Thursday, May 19, 2011

sabbatical

Today I begin my 4th day of a three month sabbatical. As the term implies, it is intended to bring rest on a variety of levels and the resulting refreshment of body and ministry vision that such a rest should produce. Although I have been looking forward to a renewal of vision, time with family and the opportunity to study, I had not given much thought to needing rest - I wasn't aware of  feeling tired on any significant levels.
                                                                my new home at home

   I was wrong! These first days of getting settled into a new routine, organizing a study area, and really  being with my family have have been a delight.
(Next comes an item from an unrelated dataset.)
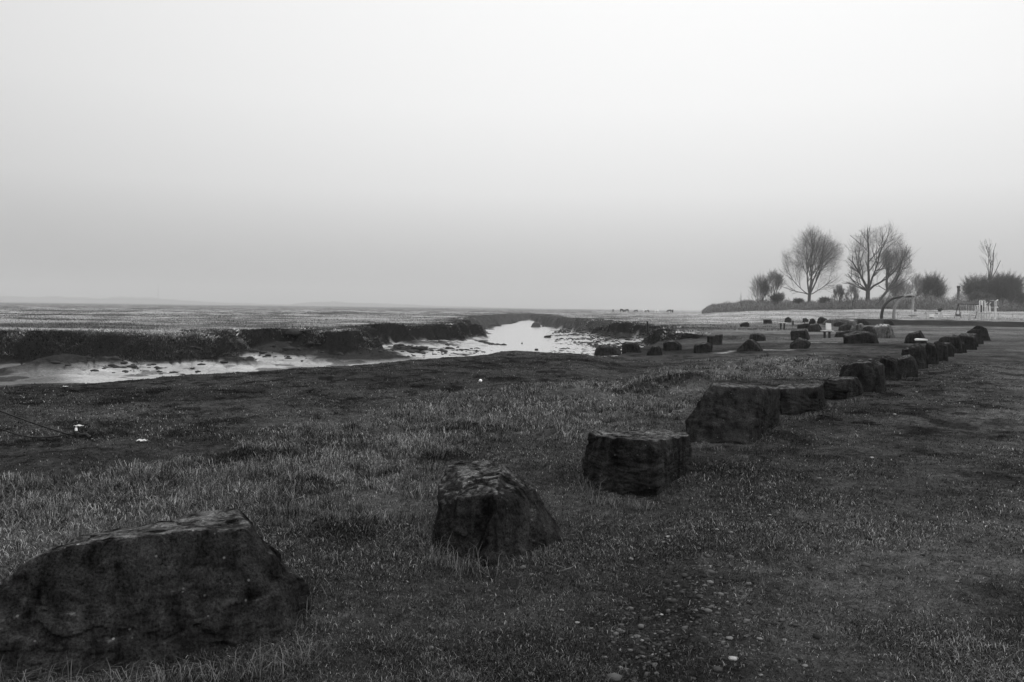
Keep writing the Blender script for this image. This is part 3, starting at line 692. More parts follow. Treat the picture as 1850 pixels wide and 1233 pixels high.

The one word that describes what I felt almost immediately was "unburdened". Carrying any load or burden is tiring and yet I was going along unaware of holding a burden and not in touch that it was tiring me out. That's a bit scary - to be that unaware!

So what are the great "burdens" that I have been carrying? I think they are nothing more than the ones we are all tempted to carry - work responsibilities, family demands and schedules, finances, personal hopes and goals, daily chores - nothing out of the ordinary, as a matter of fact - they will always be there - they are part of the life the Lord has placed us in... The problem is that I have carried them - not the Lord. Having these burdens miracuously lifted in these first days has brought me to see that if I had left these for Jesus to carry - I could have been experiencing refreshment on a much deeper level not just on sabbatical but as an ongoing, daily reality prior to this time. Jesus said "... you will find rest for your souls. For My yoke is easy and My burden is light." Matt. 11:30

It is amazing that we can carry a very heavy load and actually grow accustomed to it, to mistake tired trudging for a free and restful walk with Jesus.

1 comment:

  1. Hey Chris! Oh how I identify; been there, experiencing all of that;and by His grace, I am brought back to the rest and truth found in Matthew 11:28-30. The need to confess, in shame and sorrow, the tyranny of the urgent and the tyranny of my flesh always returns me to be like Mary, sitting at His feet. How enormously refreshing; how peacefully do humility and joy grow in my heart.
    May your Savior bless you above all expectation as you rest in Him.